> **EXERCISE**: Search the material and gather each line with "parts" in it.

> **DATA LINES**:
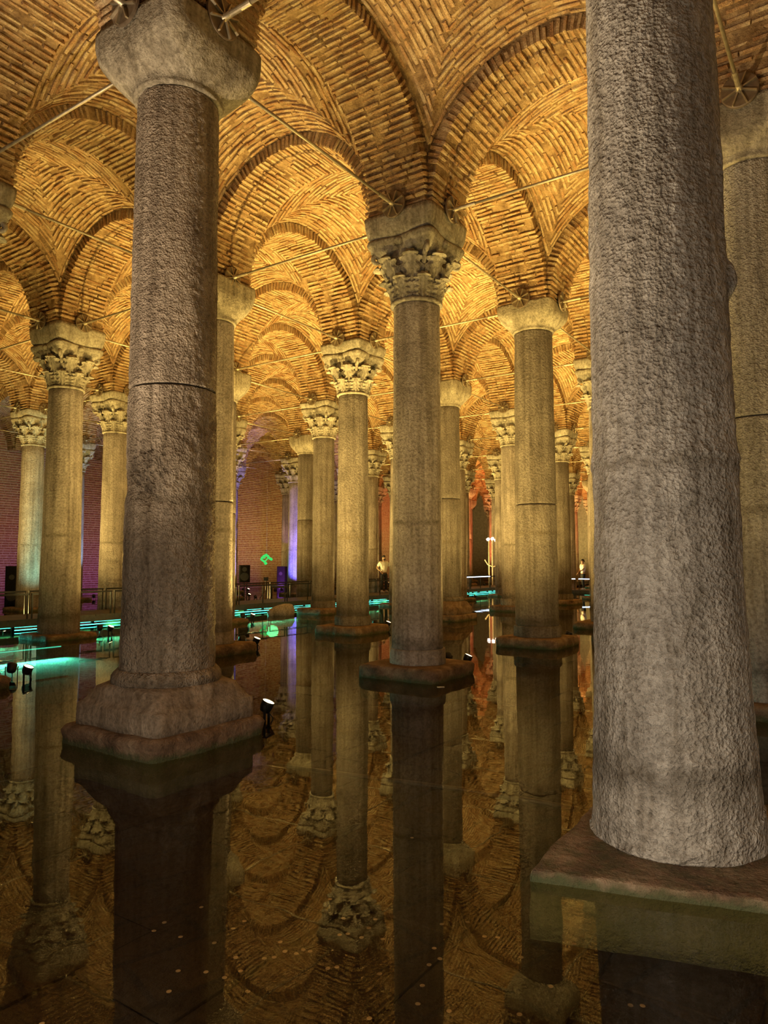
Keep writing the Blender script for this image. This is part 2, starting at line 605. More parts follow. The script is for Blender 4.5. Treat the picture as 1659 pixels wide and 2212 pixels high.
# the 300 bricks that show largest become objects of their own
CW = Matrix.Translation(G(0, 0, 0)) @ Matrix.Rotation(ROTZ, 4, 'Z')
cand = []
for pi_, (o, data, m, me, sd) in enumerate(pieces):
    cw = CW @ m
    if (cw.translation - Vector((0, 0, ZS))).length > 17: continue
    m3 = cw.to_3x3()
    for bi, (c, T, B, N, hl, ht, prot, back) in enumerate(data):
        p = cw @ c
        pr = project(p)
        if pr is None or not (10 < pr[0] < 1650 and 8 < pr[1] < 1200): continue
        v = (Vector((0, 0, EYE)) - p)
        cs = v.normalized().dot(m3 @ N)
        if cs < 0.12: continue
        cand.append((hl * ht * cs / v.length_squared, pi_, bi, p))
cand.sort(key=lambda a: -a[0])
chosen = {}
cnt = 0
for a, pi_, bi, p in cand:
    if cnt >= 300: break
    if visible(p):
        chosen.setdefault(pi_, set()).add(bi)
        cnt += 1
for pi_, (o, data, m, me, sd) in enumerate(pieces):
    sel = chosen.get(pi_)
    if sel:
        me = bricks_mesh(data, 'bricks', sd, sel)
        me.materials.append(M['brick'])
        for bi in sel:
            c, T, B, N, hl, ht, prot, back = data[bi]
            T, B = T.copy(), B.copy()
            N2 = N
            if T.cross(B).dot(N) < 0: T = -T
            mm = Matrix((( T.x * hl / .15, B.x * ht / .023, N2.x, c.x), (T.y * hl / .15, B.y * ht / .023, N2.y, c.y), (T.z * hl / .15, B.z * ht / .023, N2.z, c.z), (0, 0, 0, 1)))
            s2 = max(1.0, back / 0.05)
            mm = mm @ Matrix.Translation((0, 0, prot - 0.016 * s2)) @ Matrix.Diagonal((1, 1, s2, 1))
            link('brick', UNIT[bi % 4], None, o, mtx=mm)
    b = link('bricks', me, None, o)
    b['kind'] = 'stuff'

# a clay weep pipe in the web of the nearest bay
q_ = floor_point(955, 143, 12.0) - Vector((0, 0, EYE))
q_.normalize()
k_ = 6.0
while k_ < 16:
    p_ = Vector((0, 0, EYE)) + q_ * k_
    r_ = Vector((p_.x - AX, p_.y - AY, 0))
    if solid(r_.dot(U), r_.dot(W), p_.z + .05): break
    k_ += .02
lp = CW.inverted() @ p_
host = min((o for o in ceiling.children if o.name.startswith('vault')), key=lambda o: (o.location - lp).length)
mb = MB()
mb.lathe([(.030, -.10), (.046, -.06), (.050, .05), (.062, .05), (.064, -.06), (.05, -.11)], 20, False)
wp_ = mb.mesh('weep_pipe', True); wp_.materials.append(M['wallbrick'])
hm = host.matrix_local.inverted() @ Matrix.Translation(lp) @ Matrix.Rotation(.5, 4, 'X')
wp_o = link('weep_pipe', wp_, None, host, mtx=hm)
mb = MB(); mb.lathe([(.049, .0), (.002, .001)], 20, False)  # black disc painted in for the shade inside the hole
wq_ = mb.mesh('pipe_dark_disc'); wq_.materials.append(M['black'])
link('pipe_dark_disc', wq_, None, host, mtx=hm)

# ------------------------------------------------------------------ walls, floor, water
def brick_wall(name, i_a, i_b, j, axis, side):
    """a wall along u (axis 0) at line j, or along w (axis 1)"""
    e = empty(name, G(0, 0, 0), ROTZ)
    mb = MB()
    a, b = S * i_a, S * i_b
    if axis == 0: mb.box(((a + b) / 2, S * j + side * 0.25, 4.6), ((b - a) / 2, 0.24, 5.2))
    else: mb.box((S * j + side * 0.25, (a + b) / 2, 4.6), (0.24, (b - a) / 2, 5.2))
    mb.build('wall_core', M['wallmortar'], e)
    return e

def wall_panel(seed):
    rnd = random.Random(seed)
    vs, fs = [], []
    z = -0.4
    while z < 9.4:
        ht = rnd.uniform(0.030, 0.037)
        x = -S / 2 - rnd.uniform(0, 0.2)
        while x < S / 2:
            ln = rnd.uniform(0.26, 0.36)
            a, b = max(x, -S / 2), min(x + ln, S / 2)
            x += ln + 0.025
            if b - a < 0.04: continue
            n = len(vs)
            vs += brick_geo(Vector(((a + b) / 2, 0.0, z)), Vector((1, 0, 0)), Vector((0, 0, 1)), Vector((0, -1, 0)), (b - a) / 2, ht, rnd.uniform(0.008, 0.022), 0.0, 0.004, rnd)
            fs += [tuple(q + n for q in f) for f in BF[4:]]
        z += 0.12
    return mesh_of('bricks', vs, fs)

WP = wall_panel(3)
WP.materials.append(M['wallbrick'])
wall_left = tag(brick_wall('wall_left', I0, I1, J1, 0, 1), 'tall dark red brick wall behind the left columns', None, None, 'structure')
for i in range(1, I1):
    b = link('bricks', WP, None, wall_left, loc=(S * (i + .5), S * J1, 0))
    b['kind'] = 'stuff'
wall_far = tag(brick_wall('wall_far', J0, J1, I1, 1, 1), 'plain grey far end wall seen between the distant columns', None, None, 'structure')
wall_far.children[0].data.materials.clear(); wall_far.children[0].data.materials.append(M['plaster'])
tag(brick_wall('wall_back', J0, J1, I0, 1, -1), 'brick wall closing the hall behind the walkway', None, None, 'structure')
tag(brick_wall('wall_right', I0, I1, J0, 0, -1), 'brick wall closing the hall on the right', None, None, 'structure')

ZB = -0.30
mb = MB()
c0 = [(S * I0, S * J0), (S * I1, S * J0), (S * I1, S * J1), (S * I0, S * J1)]
mb.add([(x, y, ZB - .02) for x, y in c0], [(0, 1, 2, 3)])
floor = mb.build('floor', M['bed'], None, loc=G(0, 0, 0), rz=ROTZ)
tag(floor, 'brown paved cistern bed under shallow water', None, None, 'structure')
mb = MB()
mb.add([(x, y, 0) for x, y in c0], [(0, 1, 2, 3)])
water = mb.build('water', M['water'], None, loc=G(0, 0, 0), rz=ROTZ)
tag(water, 'still shallow dark water mirroring columns and vaults', None, None, 'structure')

# paving slabs of the bed that show near the viewer
slab_me = []
for s_ in range(4):
    r0 = random.Random(300 + s_)
    vs = [(sx * 0.5 + r0.uniform(-.012, .012), sy * 0.5 + r0.uniform(-.012, .012), z) for z, k in ((-0.03, 1), (0.0, 1)) for sx, sy in ((-1, -1), (1, -1), (1, 1), (-1, 1))]
    m_ = mesh_of('paving_slab', vs, [(0, 1, 5, 4), (1, 2, 6, 5), (2, 3, 7, 6), (3, 0, 4, 7), (4, 5, 6, 7)])
    m_.materials.append(M['bed'])
    slab_me.append(m_)
R4 = random.Random(9)
for r in range(-16, 14):
    y = r * 0.72
    x = -9.0 - R4.uniform(0, 0.8)
    while x < 14:
        ln = R4.uniform(0.8, 1.5)
        cx, cy = x + ln / 2, y
        x += ln
        wp = G(cx / S, cy / S, ZB)
        pr = project(wp)
        if pr is None or wp.y > 13 or not (-120 < pr[0] < 1800 and pr[1] < 2500): continue
        m_ = Matrix.Translation((cx, cy, ZB - 0.005 + R4.uniform(0, 0.02))) @ Matrix.Rotation(R4.uniform(-.012, .012), 4, 'X') @ Matrix.Diagonal((ln - 0.022, 0.70, 1, 1))
        link('paving_slab', slab_me[R4.randrange(4)], None, floor, mtx=m_)

# ------------------------------------------------------------------ column parts
def ring_sq(half, n_exp, z, n=48, cx=0, cy=0):
    """superellipse ring: n_exp 2 is a circle, 8 nearly a square"""
    pts = []
    for q in range(n):
        a = 2 * PI * q / n + PI / n
        c, s = math.cos(a), math.sin(a)
        r = half / (abs(c) ** n_exp + abs(s) ** n_exp) ** (1 / n_exp)
        pts.append(Vector((cx + r * c, cy + r * s, z)))
    return pts

def rough(rings, amp, freq, seed, fine=0.0):
    off = Vector((seed * 1.7, seed * 0.9, seed * 2.3))
    out = []
    for r in rings:
        c = sum(r, Vector()) / len(r)
        o = []
        for p in r:
            d = Vector((p.x - c.x, p.y - c.y, 0))
            d = d.normalized() if d.length > 1e-5 else Vector()
            k = amp * noise.noise(p * freq + off) + fine * noise.noise(p * freq * 4 + off)
            o.append(p + d * k + Vector((0, 0, 0.4 * amp * noise.noise(p * freq * 1.3 + off * 2))))
        out.append(o)
    return out

def slab_mesh(half, z1, seed, n=72, z0=ZB, amp=0.032, exp=18):
    h = half
    rings = [ring_sq(h * 0.97, exp, z0, n)]
    for k in range(1, 7): rings.append(ring_sq(h * (1 + .012 * math.sin(k * 1.9 + seed)), exp, z0 + (z1 - .05 - z0) * k / 6, n))
    rings += [ring_sq(h * .99, exp, z1 - .022, n), ring_sq(h * .965, exp, z1 - .004, n), ring_sq(h * .92, exp, z1 + .002, n), ring_sq(h * .8, exp, z1 + .003, n), ring_sq(h * .6, exp * .6, z1 + .003, n)]
    mb = MB()
    mb.loft(rough(rings, amp, 2.6, seed, amp * .6))
    return mb.mesh('plinth', True)

def poly_slab(pts, z1, seed, z0=ZB):
    """irregular slab from corner points"""
    def ring(s, z):
        c = sum(pts, Vector()) / len(pts)
        out = []
        for k in range(len(pts)):
            a, b = pts[k], pts[(k + 1) % len(pts)]
            for q in range(24):
                p = a.lerp(b, q / 24)
                p = c + (p - c) * s
                out.append(Vector((p.x, p.y, z)))
        return out
    rings = [ring(1.0, z0), ring(1.006, z0 + (z1 - z0) * .35), ring(1.0, z0 + (z1 - z0) * .65), ring(1.003, z1 - .03), ring(.998, z1 - .006), ring(.99, z1), ring(.95, z1), ring(.85, z1), ring(.6, z1)]
    mb = MB()
    mb.loft(rough(rings, .016, 2.5, seed, .012))
    return mb.mesh('plinth', True)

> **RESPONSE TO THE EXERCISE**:
Keep writing the Blender script for this image. This is part 2, starting at line 605. More parts follow. The script is for Blender 4.5. Treat the picture as 1659 pixels wide and 2212 pixels high.
# ------------------------------------------------------------------ column parts